The head of acting was protected by the rest of the faculty (except one teacher who taught us history, who my class universally adores to this day). The head of the program, who should have been there to protect us, to oversee our education, knew what was happening and made the choice to allow it to continue. There was a responsibility to us as students to stop the abuse that was so obvious but no one did. We were feeling like what was happening and what feelings came up did not matter to them.
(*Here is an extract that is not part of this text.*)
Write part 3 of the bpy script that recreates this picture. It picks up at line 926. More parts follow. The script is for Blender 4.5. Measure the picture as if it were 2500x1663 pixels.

I’m ashamed. I’m ashamed that I didn’t stand up. That I didn’t help and stand up for my classmates. My friends. I’m so incredibly sad that we didn’t take care of each other. And I’m disgusted at the faculty that stood by and normalized it. I guess that is why abuse is such a powerful thing. We, as an entire class, accepted what was happening because it somehow felt like it was a rite of passage. It was not a rite of passage, it was an abuse of power that continues to this day. Shame is a powerful thing. It keeps things hidden for years. By staying silent I accepted that to a certain extent. But this is not the same young and scared girl from almost two decades ago. Now I see how far reaching this is. And it stops now.